The state of private label around the world
In Europe, Switzerland has the highest private-label share of 45 percent, followed closely by the U.K. and Spain at 41 percent each. Private label is less developed in eastern and central Europe where share varies greatly, from a high of 24 percent in Poland to a low of 5 percent in Ukraine.
Private labels have become an essential staple in consumers' shopping baskets and perceptions are overwhelmingly positive in the region. Seventy percent of European respondents believe store brands are a good alternative to name brands, and 69 percent believe they offer good value for the money. Only one-third (33 percent) believe private label is not suitable when quality matters.
In North America, private-label share is 17.5 percent in the U.S. and 18.4 percent in Canada, which is just above the global average of 16.5 percent. The social stigma of store brands has virtually disappeared in the region, as the majority of shoppers are pleased with private-label products, calling them a good alternative to name brands (75 percent of Americans, 73 percent of Canadians), a good value (74 percent of Americans, 66 percent of Canadians) and at parity with national brands on quality (67 percent of Americans, 61 percent of Canadians).
In the Pacific, private-label value share is 21 percent in Australia, with store-brand growth (6.6 percent) outpacing total retail growth (2.4 percent) for the year ending May 2014. In New Zealand, private-label value share is 13 percent.
In Asia, private label has been available for the last quarter century, but growth has been slow. Value share is highest in Singapore (8.1 percent), Hong Kong (5.1 percent), India (4.5 percent) and Taiwan (3.1 percent), and lowest in China (1.3 percent), Thailand (0.8 percent) and Indonesia (0.6 percent).
Asia-Pacific has the highest percentage of respondents (58 percent) who believe name brands are worth the extra price — 10 percent higher than the global average, 20 percent higher than North America and 26 percent higher than Europe. Nearly six-in-10 respondents in Indonesia (59 percent), the Philippines (58 percent) and Thailand (56 percent) believe they risk wasting money when they try new brands. Instead, shoppers prefer to buy the trusted brand advertised on TV every week, especially now that it is increasingly offered at a discounted price.
In Latin America, private-label share grew steadily between 2010 and 2014, increasing in all of the countries measured. The biggest growth occurred in Chile and Colombia, which increased 2.9 percentage points in the four-year time period to value shares of 15 percent and 10.3 percent, respectively. Private label is less developed in Argentina (8.7 percent), Mexico (7.6 percent), Brazil (5 percent) and Venezuela (3 percent).

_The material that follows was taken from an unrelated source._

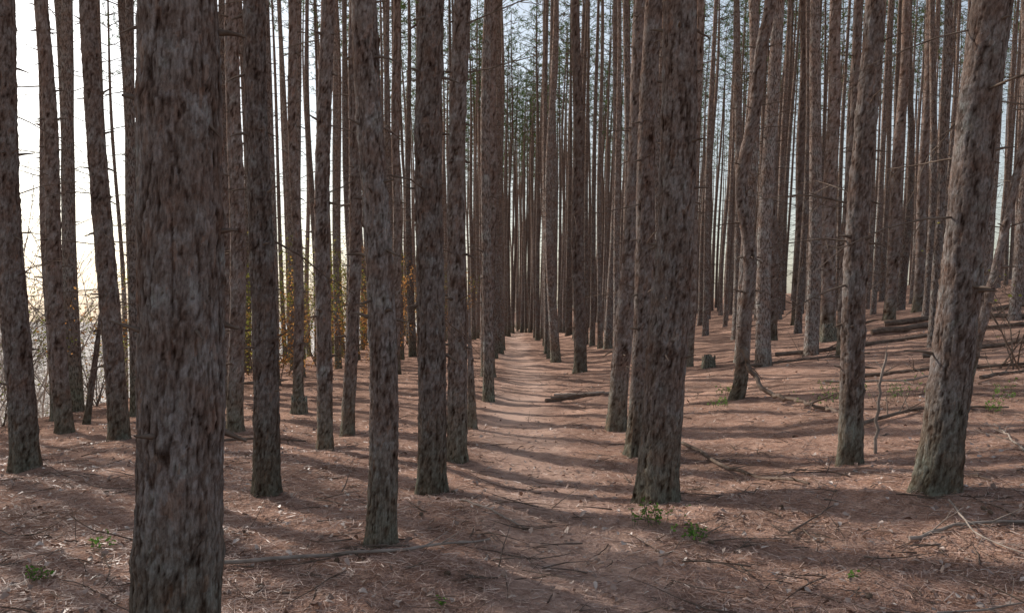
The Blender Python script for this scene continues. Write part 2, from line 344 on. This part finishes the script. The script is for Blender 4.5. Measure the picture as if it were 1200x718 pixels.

Seventy-one percent of Latin American respondents say they would buy more store brands if a larger variety of products were available (vs. 59 percent globally), and 78 percent like it when a retailer's private-label offerings include lowest-priced/value items, national brand equivalents and premium products (vs. 69 percent globally).
In the Middle East, private-label development is still in its infancy, representing 1 percent or less of annual dollar sales. Conversely, private label represents 18 percent of dollar sales in South Africa. National brands are familiar and provide an assurance of quality; as a result, they generate significant loyalty. Indeed, 57 percent of Africa/Middle East respondents say they're loyal to name-brand products, compared to 50 percent globally. Poor quality perceptions and strong brand loyalty can pose significant barriers to private-label growth.